Chris has been one of those Connector X Factors for me (and a lot of other folks) and I’m trully grateful. You should think about who the key people are in your niche and how you can help add value.
It’s not just the quality of traffic that we get from links with relevance, it’s the overwhelming SEO impact we get as well. While we probably shouldn’t be overly concerned with what Google thinks about us (as Ari Herzog and Phillip John reminded me in the blog readership post) , in this case. their use of link relevance is something we should pay attention to. They know that not all links are the created equal and Google relies on them, in part, to develop our page rank.
Question: what arethe techniques you have fostered link relevance on your blog?
9 thoughts on “The True Gold of Blogging – Link Relevance”
Here’s the thing, Mark: If Google died tomorrow, you and I would continue blogging as if nothing changed. So, again, I ask why rely so much on what Google thinks?
Generally agreed – most of us would be the better for not looking at Google Analytics but once a month. My premise is that that for SEO purposes, Google says the link relevance is important, and I’m just saying they know what their talking about.
SEO traffic I’m finding of less benefit to my blog. If this was a product site, where I was selling something, or even a niche community, the search traffic would have a much higher value – on my fishing site, the value of a newbie is much higher (to an advertiser) than that of the grizzled veteran.
I agree with Ari Herzog, the links that matter are the links that are established between people, not between blogs.
The point of traffic is to understand how many people are looking at what you write, but it only matters if you can do something with the connection that is being established when they come to your website. Which means that unless you can get to know them over time, they will remain a useless statistic.

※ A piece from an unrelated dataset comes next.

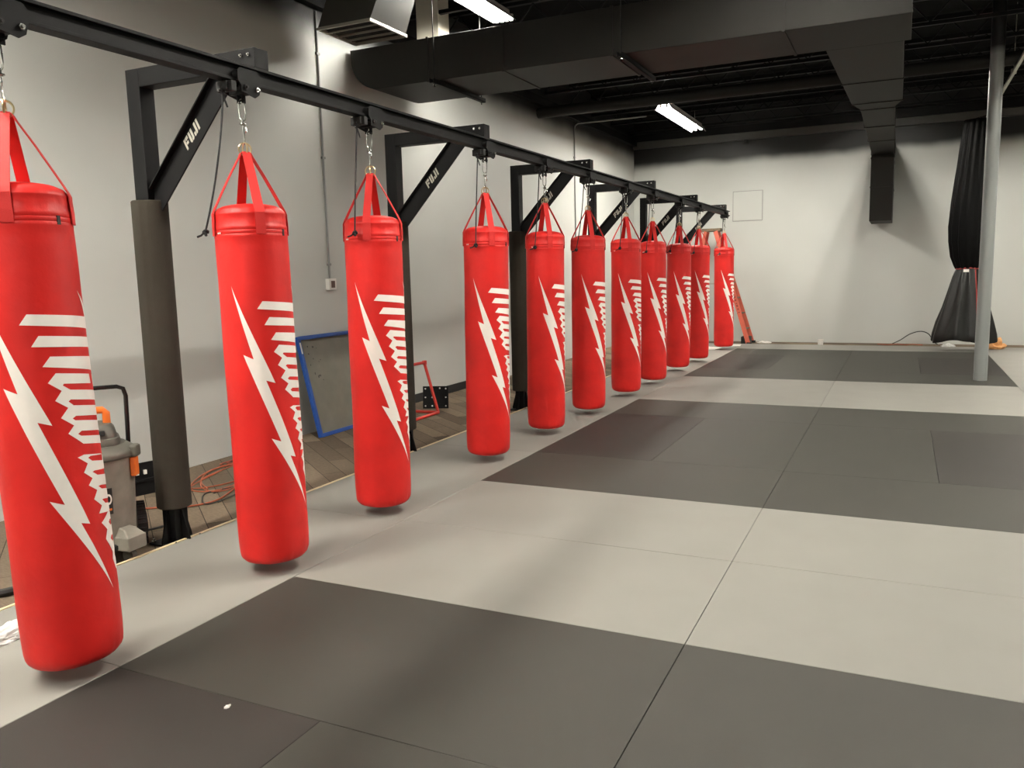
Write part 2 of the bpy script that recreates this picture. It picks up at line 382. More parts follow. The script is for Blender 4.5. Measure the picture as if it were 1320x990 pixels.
# ------------------------------------------------------------------ punching bags
def body_r(a, z):
    n1 = noise.noise(Vector((cos(a)*1.6, sin(a)*1.6, z*2.2)))*.0028
    n2 = noise.noise(Vector((cos(a)*4, sin(a)*4, z*9+7)))*.0011
    k = noise.noise(Vector((cos(a)*9, sin(a)*9, 3)))*.0035*max(0, 1-abs(z-.10)/.06)
    return n1+n2+k
PROF = [(.0,.066),(.06,.063),(.11,.061),(.135,.064),(.153,.071),(.165,.084),(.171,.099),(.1735,.118),(.175,.145)]
PROF += [(.1755+.0008*sin(z*3), z) for z in [.17+i*.03 for i in range(51)]]
PROF += [(.1745,1.712),(.1755,1.7155),(.1755,1.7275),(.1735,1.7305),(.1755,1.7335),(.1755,1.7455),(.1735,1.7485),(.1755,1.7515),(.1755,1.767),(.1725,1.7705)]
PROF += [(.1722,1.80),(.1715,1.822),(.1735,1.826),(.1715,1.831),(.167,1.842),(.155,1.856),(.13,1.868),(.09,1.876),(.045,1.88),(0,1.881)]
BR = lambda z: next((PROF[i][0]+(PROF[i+1][0]-PROF[i][0])*(z-PROF[i][1])/(PROF[i+1][1]-PROF[i][1]) for i in range(8, len(PROF)-1) if PROF[i][1] <= z <= PROF[i+1][1]), .175)

LOGO = [
 # M with its three legs and the flared crown
 [(-.147,1.365),(-.120,1.402),(.128,1.381),(.113,1.425),(.086,1.480),(.135,1.425),(.165,1.365),(.185,1.29),(.203,1.21),(.206,1.165),(-.092,1.211),(-.064,1.246),(.172,1.226),(.166,1.262),(-.119,1.285),(-.092,1.323),(.158,1.301),(.151,1.334)],
 # i, l, w
 [(-.053,1.184),(.099,1.165),(.104,1.128),(-.029,1.143),(-.034,1.137),(-.009,1.118),(.215,1.088),(.222,1.048),(-.012,1.082),(-.021,1.076),(-.004,1.059),(.133,1.040),(.153,.999),(0,1.019),(-.014,1.011),(-.004,1.003),(.150,.979),(.162,.939),(.015,.960),(-.001,.951),(.011,.942),(.160,.918),(.168,.885),(.016,.911),(-.036,.958),(-.012,.985),(-.054,1.019),(-.025,1.053),(-.066,1.084),(-.040,1.118),(-.082,1.151)],
 [(.136,1.160),(.190,1.153),(.196,1.117),(.145,1.121)],
 # a (with its counter, listed as a hole), u, k
 [(.012,.870),(.112,.854),(.150,.842),(.178,.785),(.052,.800),(.041,.797),(.066,.780),(.185,.760),(.195,.716),(.080,.737),(.062,.737),(.083,.722),(.190,.700),(.198,.660),(.092,.680),(.077,.681),(.100,.661),(.240,.632),(.250,.598),(.115,.623),(.048,.633),(.070,.659),(.032,.693),(.053,.724),(.016,.751),(.037,.774),(.003,.803),(.024,.834),(-.014,.864)],
 # k arm and the two e's
 [(.115,.623),(.200,.602),(.210,.575),(.125,.590),(.110,.582),(.125,.567),(.215,.550),(.220,.510),(.120,.527),(.110,.515),(.130,.500),(.220,.485),(.225,.450),(.150,.462),(.140,.440),(.160,.425),(.225,.410),(.220,.375),(.150,.380),(.129,.392),(.105,.435),(.113,.461),(.071,.526),(.090,.559),(.056,.594)],
 # lightning bolt
 [(-.268,1.480),(-.085,.996),(-.130,1.013),(.003,.607),(-.031,.619),(.081,.324),(-.125,.721),(-.078,.700),(-.229,1.144),(-.181,1.121)]]
HOLES = {3: [[(.029,.854),(.040,.859),(.135,.847),(.128,.824),(.046,.839)]]}

def decal_mesh():
    bm = bmesh.new()
    for i, P in enumerate(LOGO):
        loops = [[Vector((p[0], p[1], 0)) for p in P]]+[[Vector((p[0], p[1], 0)) for p in h] for h in HOLES.get(i, [])]
        flat = [v for l in loops for v in l]; vs = [bm.verts.new(v) for v in flat]
        for t in geometry.tessellate_polygon(loops):
            try: bm.faces.new([vs[j] for j in t])
            except ValueError: pass
    u = -.27
    while u < .26:
        bmesh.ops.bisect_plane(bm, geom=bm.verts[:]+bm.edges[:]+bm.faces[:], plane_co=(u,0,0), plane_no=(1,0,0)); u += .009
    z = .33
    while z < 1.5:
        bmesh.ops.bisect_plane(bm, geom=bm.verts[:]+bm.edges[:]+bm.faces[:], plane_co=(0,z,0), plane_no=(0,1,0)); z += .022
    for v in bm.verts:
        a = v.co.x/.175; zz = v.co.y; r = BR(zz)+body_r(a, zz)+.0011
        v.co = Vector((r*cos(a), r*sin(a), zz))
    for f in bm.faces:
        f.smooth = True
        f.normal_update()
        c = f.calc_center_median()
        if f.normal.dot(Vector((c.x, c.y, 0))) < 0: f.normal_flip()
    me = bpy.data.meshes.new('printed_logo'); bm.to_mesh(me); bm.free(); me.materials.append(m_print)
    return me

def link_ring(mb, c, w_, h_, r, rot=0, n=20):
    pts = []
    for i in range(n):
        a = 2*pi*i/n; ca, sa = cos(a), sin(a)
        p = Vector((w_/2*ca, 0, (h_/2-w_/2)*(1 if sa > 0 else -1)*(abs(sa)**.3)+w_/2*sa)) if h_ > w_ else Vector((w_/2*ca, 0, h_/2*sa))
        pts.append(Vector(c)+Matrix.Rotation(rot, 3, 'Z') @ p)
    return mb.tube(pts, r, 8, True)

def make_bag():
    t = thing('punching_bag', '', 'punching bag')
    MB().lathe(PROF, 112, fn=lambda a, z, r: body_r(a, z)*min(1, r/.1) + (noise.noise(Vector((a*7, z*20, 1)))*.0022 if 1.77 < z < 1.87 else 0)).build('body', m_red, t, ang=60)
    o = bpy.data.objects.new('printed_logo', decal_mesh()); COL.objects.link(o); o.parent = t
    A0 = radians(-58)
    for k in range(4):
        a = A0+k*pi/2; e = Vector((cos(a), sin(a), 0)); s = Vector((-sin(a), cos(a), 0)); mb = MB()
        path = [(.1775,1.725,.024),(.1782,1.77,.024),(.1762,1.81,.024),(.1765,1.83,.024),(.169,1.849,.024),(.13,1.925,.023),(.08,2.02,.022),(.030,2.108,.021),(.021,2.128,.020),(.004,2.136,.019)]
        vs = []
        for (r, z, h) in path:
            for (dr, sg) in ((0,-1),(0,1),(.0045,1),(.0045,-1)): vs.append(e*(r+dr)+s*(h*sg)+Vector((0,0,z)))
        n = len(path); fs = [(0,1,2,3), tuple(reversed([(n-1)*4+j for j in range(4)]))]
        for i in range(n-1): fs += [(i*4+j, i*4+(j+1) % 4, i*4+4+(j+1) % 4, i*4+4+j) for j in range(4)]
        mb.add(vs, fs); mb.build('strap', m_strap, t, bevel=.001)
    MB().torus((0,0,2.148), .030, .0042, rot=radians(32)).build('ring', m_brass, t)
    MB().torus((0,0,2.150), .030, .0042, rot=radians(-52)).build('ring', m_brass, t)
    mb = MB(); link_ring(mb, (0,0,2.222), .026, .098, .0036, radians(-40)); mb.build('snap_hook', m_chrome, t)
    mb = MB(); mb.cyl((0,0,2.262), (0,0,2.29), .007, n=12); mb.torus((0,0,2.268), .013, .004, ax='z', n=14); mb.tube([(.0,0,2.262),(.018,-.012,2.256),(.032,-.02,2.246),(.036,-.022,2.230),(.028,-.018,2.222)], .0036, 8); mb.build('swivel', m_chrome, t)
    mb = MB(); link_ring(mb, (0,0,2.335), .030, .105, .0036, radians(35)); mb.build('carabiner', m_chrome, t)
    # small white rivet tags of the band
    for a in (radians(-108),):
        mb = MB(); r = .1765
        for q in (0, .03): mb.cyl((r*cos(a+q*3), r*sin(a+q*3), 1.735), ((r+.002)*cos(a+q*3), (r+.002)*sin(a+q*3), 1.735), .005, n=10)
        mb.build('rivet', m_white, t)
    MB().box((-.002,-.007,-.016), (.002,.007,.016), Matrix.Translation((.1775*cos(radians(10)), .1775*sin(radians(10)), 1.735)) @ Matrix.Rotation(radians(10), 4, 'Z')).build('size_tag', m_black_soft, t)
    return t

def make_trolley():
    t = thing('rail_trolley', '', 'trolley', (RX, 0, 2.39))
    Z = lambda z: z-2.39
    for sx in (-1, 1):
        Mx = Matrix(((0,0,1,sx*.0545-.0035),(1,0,0,0),(0,1,0,0),(0,0,0,1)))
        MB().prism([(-.075,Z(2.505)),(-.075,Z(2.46)),(-.055,Z(2.44)),(-.055,Z(2.41)),(.04,Z(2.392)),(.068,Z(2.41)),(.08,Z(2.45)),(.08,Z(2.50)),(.06,Z(2.52)),(-.055,Z(2.52))], Mx, .007).build('side_plate', m_black_metal, t, bevel=.001)
        for y in (-.045, .045):
            MB().cyl((sx*.014, y, Z(2.494)), (sx*.050, y, Z(2.494)), .0215, n=20).build('wheel', m_black_soft, t)
    for y, z, mm in ((.048, 2.432, m_chrome), (-.03, 2.432, m_black_soft)):
        MB().cyl((-.066, y, Z(z)), (.062, y, Z(z)), .006, n=12).cyl((.058, y, Z(z)), (.068, y, Z(z)), .0125, n=6).cyl((.068, y, Z(z)), (.078, y, Z(z)), .006, n=10).cyl((-.058, y, Z(z)), (-.068, y, Z(z)), .0125, n=6).build('axle_bolt', mm, t)
    MB().box((-.05,-.112,Z(2.405)), (.05,-.078,Z(2.452))).box((-.03,-.125,Z(2.41)), (.03,-.112,Z(2.45))).build('brake_block', m_black_soft, t, bevel=.003)
    MB().box((-.05,-.03,Z(2.405)), (.05,.03,Z(2.45))).build('yoke', m_black_metal, t, bevel=.003)
    MB().box((-.018,-.012,Z(2.366)), (-.012,.012,Z(2.41))).box((.012,-.012,Z(2.366)), (.018,.012,Z(2.41))).cyl((-.024,0,Z(2.381)), (.024,0,Z(2.381)), .005, n=10).build('clevis', m_black_metal, t)
    return t

def make_cord(v):
    rnd = random.Random(v); t = thing('pull_cord', '', 'cord', (RX, 0, 2.43))
    ex = rnd.uniform(-.10, .02); drop = .68+rnd.uniform(-.03, .02)
    pts = []
    for i in range(26):
        s = i/25
        pts.append((ex*s**2.2, -.118-.095*s**1.5-.01*sin(s*pi), -drop*s))
    MB().tube(pts, .0048, 8).build('rope', m_rope, t)
    e = Vector(pts[-1]); mb = MB()
    pts2 = [e+Vector((.014*cos(a*2.1), .012*sin(a*1.7), .012*sin(a*1.3)-.008)) for a in [i*.5 for i in range(16)]]
    mb.tube(pts2, .006, 8); mb.tube([e, e+Vector((-.02,-.01,-.02)), e+Vector((-.045,-.01,-.026))], .005, 8)
    mb.build('knot', m_rope, t)
    mb = MB(); mb.tube([(0,-.112,.0),(0,-.125,-.012),(0,-.118,-.05),(.006,-.112,-.075),(.012,-.108,-.10)], .0045, 8)
    mb.tube([Vector((.010*cos(a), -.118+.010*sin(a), -.02-a*.0022)) for a in [i*.6 for i in range(18)]], .004, 6); mb.build('upper_knot', m_rope, t)
    return t
m_rope = mat('black_braided_cord', (30,30,31), .8, var=.5, vscale=160)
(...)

SEO is a thing of the past, what matters is engagement, and what actions/results you can get from this engagement.
If Chris Brogan makes a link to your blog, this is great validation and it means he knows about you now, maybe he is monitoring this blog, and maybe the next time you publish something that he could be interested in you can contact him to let him know that you did. And now we are talking real links, real relevance, and the promise of social media becoming true…
I should add that this is what I like with tools like Disqus or IntenseDebate, they help formalize these connections. But back to your other post on “bloggers errors”, I am not too sure the impact long term of using them to track comments…
I agree – the big thing is to get the monster links with relevance. The giants of Foobar linking to you about your post on Foobar.
On Discus, one of my coworkers is running a test on his site, vs. using the traditional wp comments we normally use. It’ll be interesting to see how it goes for him.